Since the beginning of October, however, national polls, including one from Monmouth University which polled a significant population to represent all Americans, have been conducted, and they narrate statistically the support growing for Donald Trump’s impeachment. Monmouth University’s poll, released just a few weeks ago, found that 49 percent of voters support impeachment, only short of a simple majority of voters by two percent. Nonetheless, another poll regarding the impeachment inquiry, performed by Quinnipiac University, found that the majority of registered voters supported the inquiry. The polls show two different statistics, but one is not far off from the other. Though Monmouth’s poll fails to meet a 50-51 percent majority, what it still does portray is that House Democrats would not necessarily have to convert or persuade many Republicans to support Trump’s impeachment.
House and Senate Republicans face the dilemma of figuring out where President Trump’s actions draw the line. They faced the same dilemma with President Nixon during the Watergate scandal. Despite Trump’s actions-past, present, and predictable future- will he still garner enough support from House Republicans not to impeach him, or enough support in the Senate to not be convicted? The answer, previously, may have been a resounding yes for the Senate. President Trump would not receive enough support in the House not to be impeached, for, at the time of the whistleblower’s complaint breaking, impeachment had already received support from 218 House members. That number has since gone up.
For the Senate, however, there may be a different narrative. Many Republican Senators, who have spent the better part of Trump’s term in his back pocket, came out against the President on his order to remove U.S. troops from Kurdish territory in northern Syria and allowing for Turkish troops, long opponents of the Kurds, to invade their land. The President, in ordering U.S. troops home, has jeopardized the Kurds, who have long been strong allies of the U.S., and who have, up until recently, been the biggest aide to U.S. troops in fighting off and suppressing the Islamic State. Senators such as Lindsey Graham of South Carolina, who called Trump’s order “shortsighted” and “irresponsible” on Fox & Friends on October 7, 2019, have come forward to declare their disdain for Trump’s current foreign policy moves.
Many speculate that this act of jeopardizing Kurdish allies and paving the way for the Islamic State to ramp back up will cost the President some support against impeachment and conviction in the Senate.

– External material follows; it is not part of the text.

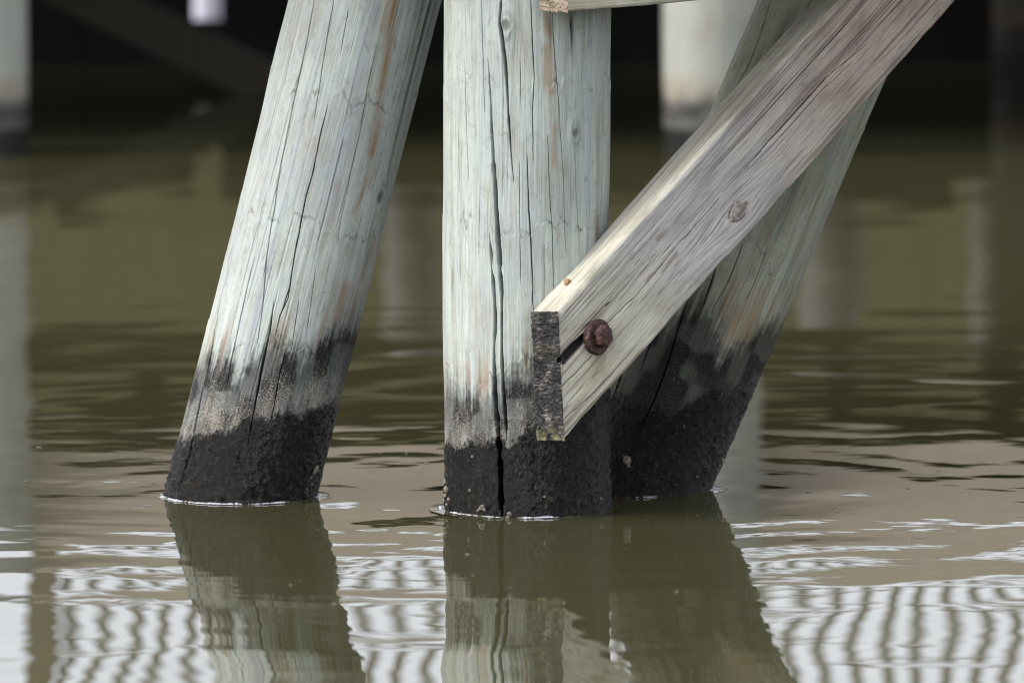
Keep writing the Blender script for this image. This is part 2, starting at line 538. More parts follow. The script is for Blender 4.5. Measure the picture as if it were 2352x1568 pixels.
def build_pile(name, P, top, mat, seed, cracks, black, grey, warm=(), grime_shade=(), knots=(), moss=0.0, shade_mul=1.0, fade=1.0, extra=20):
    Rr = P.R
    dense = np.linspace(-1.72, 1.72, 430)
    back = np.linspace(1.72, 2 * math.pi - 1.72, 26)[1:-1]
    th = np.concatenate([dense, back])
    thw = np.where(th > math.pi, th - 2 * math.pi, th)
    t = np.concatenate([np.linspace(-0.5, -0.10, 8)[:-1], np.linspace(-0.10, 0.16, 130)[:-1], np.linspace(0.16, 1.10, 330), np.linspace(1.10, top, 30)[1:]])
    TH, T = np.meshgrid(thw, t)
    sd = seed * 100
    # gather the columns of the mesh along the cracks
    lines = []
    for (pts, wid, dep) in cracks:
        cv = P.curve(pts)
        o = np.argsort(cv[:, 1])
        tc, uc = cv[o, 1], cv[o, 0]
        cen = np.interp(t, tc, uc) + (0.0005 * noise(t * 30, 0.5 + len(lines), 0, sd + 31) + 0.00025 * noise(t * 130, 0.5 + len(lines), 0, sd + 32)) / Rr
        w = np.interp(t, tc, np.array(wid, float)[o] / 1267.0) * sstep(tc[0] - 0.001, tc[0] + 0.03, t) * sstep(tc[-1] + 0.001, tc[-1] - 0.03, t)
        near = sstep(tc[0] - 0.06, tc[0], t) * sstep(tc[-1] + 0.06, tc[-1], t)
        lines.append((cen, w * (0.85 + 0.3 * noise(t * 60, 1.5 + len(lines), 0, sd + 33)), dep, near))
    fineg = np.linspace(-1.72, 1.72, 2400)
    nd_ = len(dense)
    for i in range(len(t)):
        dn = np.ones_like(fineg)
        for (cen, w, dep, near) in lines:
            if near[i] > 0:
                sig = 0.0016 + w[i] * 0.5
                dn += 3.2 * near[i] * np.exp(-((fineg - cen[i]) * Rr / sig) ** 2)
        cdf = np.concatenate([[0], np.cumsum((dn[1:] + dn[:-1]) / 2)])
        TH[i, :nd_] = np.interp(np.linspace(0, cdf[-1], nd_), cdf, fineg)
    CX, CY = np.cos(TH) * Rr, np.sin(TH) * Rr
    U = TH * Rr
    # --- knots bend the grain
    Uw, Tw = U.copy(), T.copy()
    knotm = np.zeros_like(U)
    disp = np.zeros_like(U)
    for (kp, kr) in knots:
        kth, kt = P.hit(*kp)
        du, dt = U - kth * Rr, (T - kt)
        rr = np.sqrt(du ** 2 + (dt / 2.2) ** 2)
        Uw -= du * 0.75 * np.exp(-(rr / (kr * 2.0)) ** 2)
        core = np.exp(-((np.sqrt(du ** 2 + (dt / 1.3) ** 2)) / kr) ** 4)
        ringw = np.exp(-((rr - kr * 1.25) / (kr * 0.35)) ** 2)
        disp += 0.0045 * np.exp(-(rr / (kr * 2.2)) ** 2) - 0.004 * core + 0.0010 * ringw * noise(U * 300, T * 300, 0, sd + 3)
        knotm = np.maximum(knotm, core * 0.9 + 0.35 * ringw)
    # --- body
    disp += 0.0030 * fbm(CX * 7, CY * 7, T * 2.4, sd + 1, 3) + 0.0010 * noise(CX * 26, CY * 26, T * 5, sd + 2)
    # --- peeled layers: low crinkled ledges across the grain
    s = T * 3.9 + 0.22 * noise(CX * 9, CY * 9, T * 3, sd + 4) + 0.07 * noise(CX * 42, CY * 42, T * 9, sd + 5) + 0.045 * noise(CX * 120, CY * 120, T * 30, sd + 6) + 0.022 * noise(CX * 290, CY * 290, T * 80, sd + 66)
    cell = np.floor(s)
    fr = s - cell
    ledge = np.exp(-((fr - 0.985) / 0.015) ** 2) * sstep(-0.2, 0.3, noise(CX * 38, CY * 38, T * 8, sd + 8))
    disp += 0.0006 * fr + 0.0007 * ledge
    tint = _hash(cell, np.floor(noise(CX * 14, CY * 14, T * 0.8, sd + 7) * 2.2), np.zeros_like(cell), sd) * 0.5 + 0.5
    # --- grain relief
    disp += 0.00022 * noise(Uw * 330, Tw * 5, 0, sd + 9) + 0.00018 * noise(Uw * 120, Tw * 3, 0, sd + 10)
    # --- tide zones
    def level(poly):
        c = P.curve(poly)
        o = np.argsort(c[:, 0])
        return np.interp(TH, c[o, 0], c[o, 1])
    tb, tg = level(black), level(grey)
    fing = 0.008 * noise(CX * 45, CY * 45, T * 5, sd + 11) + 0.005 * noise(CX * 170, CY * 170, T * 14, sd + 12) + 0.004 * noise(CX * 300, CY * 300, T * 120, sd + 13)
    fing2 = 0.020 * fade * noise(CX * 40, CY * 40, T * 4, sd + 14) + 0.018 * noise(CX * 150, CY * 150, T * 5, sd + 15) + 0.006 * noise(CX * 330, CY * 330, T * 60, sd + 16)
    mb = sstep(-0.012, 0.008, tb + fing + 0.008 * fbm(CX * 240, CY * 240, T * 240, sd + 36, 2) - T)
    mg = sstep(-0.055, 0.030, tg + fing2 + 0.016 * noise(CX * 400, CY * 400, T * 18, sd + 37) + 0.012 * fbm(CX * 200, CY * 200, T * 150, sd + 38, 2) - T)
    mb = np.maximum(mb, 0.50 * sstep(0.050, -0.005, T - tb - 2.0 * fing) * sstep(-0.5, 0.4, noise(CX * 70, CY * 70, T * 14, sd + 39)))
    zone = np.clip((tg + fing2 - T) / np.maximum(tg - tb, 0.03), 0, 1)
    zone = zone * shade_mul  # below one it darkens the zone
    deep = sstep(0.02, 0.10, tb - T)
    mg = mg * (0.80 + 0.2 * sstep(-0.2, 0.3, noise(CX * 35, CY * 35, T * 30, sd + 17)))
    # the grey crust gets patchy and thinner low down, so wood shows through
    low = sstep(0.35, 0.95, (tg - T) / np.maximum(tg - tb, 0.03))
    mg = mg * (1 - 0.30 * (shade_mul > 0.9) * low * sstep(-0.1, 0.5, noise(CX * 60, CY * 60, T * 9, sd + 18)))
    brown = sstep(0.06 * fade + 0.01, 0.0, np.abs(T - tg - 0.03)) * sstep(0.05, 0.6, noise(CX * 85, CY * 85, T * 4, sd + 19)) * 0.6
    # --- growth on the wet zone
    wet = sstep(-0.003, 0.010, tb + fing - T)
    peb = np.maximum(noise(CX * 120, CY * 120, T * 130, sd + 20), -0.2)
    nearw = sstep(0.07, 0.02, T)
    disp += wet * (0.0021 * peb + 0.0012 * noise(CX * 260, CY * 260, T * 260, sd + 21) + nearw * 0.0042 * np.maximum(noise(CX * 85, CY * 85, T * 95, sd + 22), 0))
    disp += 0.0005 * mg * noise(CX * 280, CY * 280, T * 200, sd + 23)
    # --- cracks
    crack = np.zeros_like(U)
    for (cen, w, dep, near) in lines:
        hw = np.maximum(w / 2, 0.0007)[:, None]
        prof = sstep(1.0, 0.35, np.abs(U - cen[:, None] * Rr) / hw)
        crack = np.maximum(crack, dep * np.minimum(1, (w / 0.0014))[:, None] * prof)
    rng = np.random.RandomState(seed)
    for i in range(extra):
        u0 = rng.uniform(-1.4, 1.4) * Rr
        ta = rng.uniform(0.12, 0.95)
        ln = rng.uniform(0.08, 0.40)
        uc = u0 + 0.0015 * noise(t * 9 + i, 2.5, 0, sd + 34)
        w = 0.0012 * sstep(ta, ta + 0.03, t) * sstep(ta + ln, ta + ln - 0.03, t)
        prof = np.clip(1.0 - np.abs(U - uc[:, None]) / 0.0011, 0, 1)
        crack = np.maximum(crack, rng.uniform(0.0015, 0.004) * prof * (w / 0.0012)[:, None])
    disp -= crack
    # --- warm stains, grime and painted shade
    mw = brown
    for (pts, wid, amt) in warm:
        cv = P.curve(pts)
        o = np.argsort(cv[:, 1])
        tc, uc = cv[o, 1], cv[o, 0] * Rr
        w = np.interp(T, tc, np.array(wid, float)[o] / 1267.0)
        m = np.exp(-((U - np.interp(T, tc, uc)) / w) ** 2) * sstep(tc[0] - 0.01, tc[0] + 0.015, T) * sstep(tc[-1] + 0.02, tc[-1] - 0.01, T)
        m *= amt * np.clip(0.75 + 0.7 * noise(Uw * 190, Tw * 5, 0, sd + 24), 0, 1.2)
        mw = np.maximum(mw, m)
    mgr = np.maximum(knotm * 0.8, 0.6 * np.exp(-((fr - 0.012) / 0.011) ** 2) * sstep(-0.1, 0.5, noise(CX * 45, CY * 45, T * 20, sd + 27)))
    for (pts, wid, amt) in grime_shade:
        cv = P.curve(pts)
        o = np.argsort(cv[:, 1])
        tc, uc = cv[o, 1], cv[o, 0] * Rr
        w = np.interp(T, tc, np.array(wid, float)[o] / 1267.0)
        m = np.exp(-((U - np.interp(T, tc, uc)) / w) ** 2) * sstep(tc[0] - 0.06, tc[0] + 0.03, T) * sstep(tc[-1] + 0.03, tc[-1] - 0.02, T)
        m *= amt * np.clip(0.55 + 0.9 * noise(Uw * 150, Tw * 6, 0, sd + 25), 0, 1.2)
        mgr = np.maximum(mgr, m)
    mm = moss * sstep(-0.1, 0.6, fbm(CX * 30, CY * 30, T * 3, sd + 26, 3)) + 0.5 * sstep(0.05, 0.0, np.abs(T - tg)) * sstep(0.3, 0.8, TH) * (moss > 0)
    # --- assemble
    rad = Rr + disp
    V = (P.B[None, None, :] + P.a * T[..., None] + (P.f * np.cos(TH)[..., None] + P.r * np.sin(TH)[..., None]) * rad[..., None])
    nr, nc = T.shape
    V = V.reshape(-1, 3)
    q = grid_quads(nr, nc, True)
    tip = P.B + P.a * (top + 0.004)
    V = np.concatenate([V, tip[None]])
    base = (nr - 1) * nc
    capq = np.stack([base + np.arange(nc), base + (np.arange(nc) + 1) % nc, np.full(nc, nr * nc), np.full(nc, nr * nc)], -1)
    origin = P.B.copy()
    me = raw_mesh(name, V - origin, q)
    z1 = lambda A: np.clip(np.concatenate([A.ravel()]), 0, 1)
    attr_vec(me, "grain", np.stack([np.cos(Uw / Rr) * (Rr + disp * 0.5), np.sin(Uw / Rr) * (Rr + disp * 0.5), Tw + seed * 3.1], -1).reshape(-1, 3)) if False else None
    G = np.stack([(np.cos(Uw / Rr) * Rr), (np.sin(Uw / Rr) * Rr), Tw + seed * 3.1], -1).reshape(-1, 3)
    G = np.concatenate([G, G[-1:]])[:len(me.vertices)]
    attr_vec(me, "grain", G)
    def pack(a, b, c):
        A = np.stack([np.clip(a, 0, 1).ravel(), np.clip(b, 0, 1).ravel(), np.clip(c, 0, 1).ravel(), np.ones(nr * nc)], -1)
        return np.concatenate([A, A[-1:]])[:len(me.vertices)]
    attr_col(me, "mask_a", pack(mb, mg, mw * (1 - 0.6 * mg)))
    attr_col(me, "mask_b", pack(tint, mm, mgr))
    attr_col(me, "mask_c", pack(zone, deep, 0 * T))
    o = link(name, me, mat)
    o.location = origin
    return o

# middle pile -------------------------------------------------------
Pm = Pile((0, 0, 0), (0.0035, 0, 1), 0.150)
m1 = lambda *p: [ZM1(*q) for q in p]
m2 = lambda *p: [ZM2(*q) for q in p]
mid_cracks = [
    (m1((437, -40), (434, 60), (430, 120), (440, 180), (455, 300), (464, 450), (472, 570), (481, 700), (492, 850), (502, 960)), [9, 10, 8, 11, 11, 9, 7, 6, 4, 1], 0.038),
    (m1((365, 300), (378, 500), (385, 680), (395, 850), (405, 1000), (418, 1200), (430, 1400)) + m2((395, 0), (408, 200), (405, 400), (408, 600), (420, 800), (430, 930), (430, 1000)), [2, 5, 8, 10, 12, 13, 13, 12, 11, 6, 10, 11, 9, 4], 0.055),
    (m1((378, 1220), (388, 1400)) + m2((352, 0), (364, 150), (374, 330), (366, 480), (364, 600), (374, 800), (384, 950), (396, 1100), (402, 1300), (408, 1450)), [1, 4, 8, 11, 10, 8, 10, 13, 15, 16, 16, 15], 0.060),
    (m1((590, -40), (600, 200), (611, 400), (600, 600), (606, 860)), [3, 3, 3, 3, 2], 0.012),
    (m1((572, 800), (582, 1100), (595, 1350), (600, 1560)) + m2((575, 180), (582, 330)), [2, 4, 4, 4, 3, 2], 0.014),
    (m1((330, -20), (338, 250), (350, 600)), [2.5, 2.5, 2], 0.010),
    (m1((705, 60), (720, 300), (745, 600), (765, 950), (775, 1320)), [2.5, 2.5, 2.5, 2.5, 1.5], 0.010),
    (m1((680, 700), (690, 1000), (705, 1250), (711, 1560)), [2, 2.5, 2.5, 2], 0.010),
    (m1((800, 70), (812, 280)), [5, 2], 0.010),
    (m1((822, 700), (832, 1000), (856, 1360)), [3, 2, 2], 0.008),
    (m1((245, 310), (255, 650), (266, 960)), [2, 2, 1.5], 0.006),
    (m1((212, 680), (221, 1100), (225, 1500)), [2, 2, 1.5], 0.006),
    (m1((535, 300), (540, 560)), [1.5, 1.5], 0.005), (m1((530, 820), (540, 1500)), [1.5, 1.5], 0.005),
]
mid_black = [(1018, 1015), (1050, 1024), (1100, 1022), (1135, 1008), (1165, 1020), (1185, 1010), (1215, 985), (1245, 960), (1290, 900), (1340, 860), (1400, 830)]
mid_grey = [(1018, 915), (1060, 900), (1100, 922), (1135, 905), (1165, 890), (1185, 850), (1205, 860), (1235, 830), (1290, 800), (1340, 790), (1400, 760)]
mid_warm = [
    (m1((672, 90), (690, 200)), [8, 9], 0.75), (m1((680, 240), (685, 420), (700, 520)), [15, 16, 10], 0.42),
    (m1((722, 660), (722, 890)), [11, 10], 0.5), (m1((735, 1200), (740, 1265)), [6, 6], 0.6),
    (m1((955, 560), (940, 1000)), [12, 10], 0.25), (m1((545, 150), (540, 260)), [8, 8], 0.3),
    (m1((940, 1150), (955, 1290)), [12, 16], 0.35),
]
mid_grime_shade = [
    (m1((690, 60), (700, 180)), [12, 8], 0.8), (m1((800, 60), (810, 190)), [9, 6], 0.9), (m1((870, 60), (890, 150)), [40, 20], 0.55),  # wide mark under the beam is shade painted in
    (m1((186, 1430), (186, 1525)), [5, 6], 0.9), (m1((955, 1150), (950, 1290)), [20, 24], 0.6), (m1((985, 80), (990, 420)), [7, 7], 0.4),
    (m2((800, 120), (700, 210)), [30, 20], 0.35),
]
mid_knots = [(ZM1(465, 135), 0.0085), (ZM1(828, 700), 0.0070)]
mid_pile = build_pile("timber_pile", Pm, 1.72, M_pile, 1, mid_cracks, mid_black, mid_grey, mid_warm, mid_grime_shade, mid_knots)
tag(mid_pile, "upright pale timber pile with a long split, in the middle", "pile", "timber piles standing in the foreground water")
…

Will this draw a hard line for Senate Republicans to break their support for the President?
News broke late Sunday morning that, following Trump’s order to send U.S. troops home and abandon Kurdish allies, hundreds of Islamic State supporters escaped from a detention camp, formerly patrolled by the Kurds to suppress support for ISIS. Yet to react to any of these developments, elected officials may find that these events may outline and illustrate growing support to oust the President in both the House, who has already effectively reached majority support, and in the Senate.
This week, the House will hear testimony from a few individuals, including Fiona Hill and Gordon Sondland. Many witnesses will also face subpoena deadlines to testify in front of the House, like Energy Secretary Rick Perry, White House Chief of Staff Mick Mulvaney, Defense Secretary Mark Esper, as well as Vice President Mike Pence and associates of the President’s personal attorney and former Mayor of New York City, Rudy Giuliani.
The House Democrats hope that these upcoming subpoenas and testimonies will shape even broader support for impeachment of the President.
This is an ongoing and developing story.